The call to the church of Sardis is a call to us today.  It is a call to all of us who live for the approval of others rather then the approval which comes from Jesus.  It is a call for all of us who feel comfortable with our own good works.  It comes to all of us who feel like we are better than others.  It comes to all of us who sometimes feel like we have the Christian life figured out.  It comes to all of us who fathom that we are in control of anything and says “Wake up!”  Wake up and run to Jesus.  Remember what he has done for you.  Let it overwhelm you, desperately cling to his righteousness as your only hope.  Despair of being in control, wake up, and know that all you need you have in Jesus.  Know that if you will cling to him, he will never leave you or forsake you and that you will walk with him for all eternity, clothed in his righteousness which alone will stand before God at the final judgment.  This letter is a call for the church which bears the name Christian to need and love and treasure Christ.  Certainly our country is full of those who bear the name Christian and yet do not consider everything rubbish in order that they might gain Christ.  In the end it will be those who are walking with him, clothed in his righteousness who will keep his name.  The rest will be revealed for what they always were, dead.  Let us be awake when he comes.  Let us be found to be clinging to him as our only hope when he comes.  We are all failures.  Instead of letting our strength be our greatest weakness lets let our weakness be our greatest strength.
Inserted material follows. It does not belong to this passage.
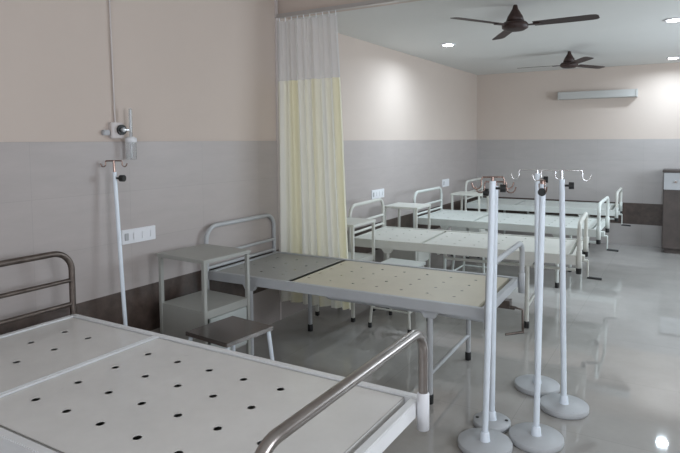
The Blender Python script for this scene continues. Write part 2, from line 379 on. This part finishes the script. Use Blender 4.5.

Let’s hear the words of Jesus to Paul when he says, “My grace is sufficient for you, for my power is made perfect in weakness.”  Instead of boasting in our strength and feeling secure in how we are living the Christian life, let’s boast in our weakness so that the power of Christ might rest on us.  Let us know that when we are weak and clinging to the grace of Jesus as our only hope then are we strong.  In a culture that hates weakness let us embrace it so that Jesus’ power might be made perfect in us.  Might we stop justifying ourselves and let our savior justify us.  He will do it so much better.  Oh Kaleo that we might be a broken, humble, weak people, who cling to our savior as our only hope so that Jesus might be seen to be majestic and powerful in our lives!  Wake up and cling to him.    

I want to end with a quote from a man named Douglas Coupland.  At the end of his memoirs he writes, “Now, here is my secret:  I tell you with an openness of heart that I doubt I shall ever achieve again, so I pray that you are in a quiet room as you hear these words.  My secret is that I need God, that I am sick and can no longer make it alone.  I need God to help me give, because I no longer seem capable of giving; to help me be kind, as I no longer seem capable of kindness; to help me love as I seem beyond being able to love.”

Let’s just admit our secret.  Let’s wake up and admit we need God.  We need him because our own righteousness is not complete before our God.  It’s ok to need our God.  It’s ok because he has offered us everything we need in his precious son who came and gave his life on the cross for us, for our desperate need.  Our need is so big that it took God dying on the cross to fill it.  Don’t excuse it, don’t try and pretend it isn’t there.  It was our need, our sin that required the cross; surely it is too great to minimize.  Yet our savior paid the price.  He paid for our sin with his life so let’s just cling to him.  Let’s lose ourselves in his righteousness.  Let’s set our minds upon his beauty, let’s give ourselves to clinging to him always because we need him.  And let’s live lives of radical gratitude to the God who gave himself for us.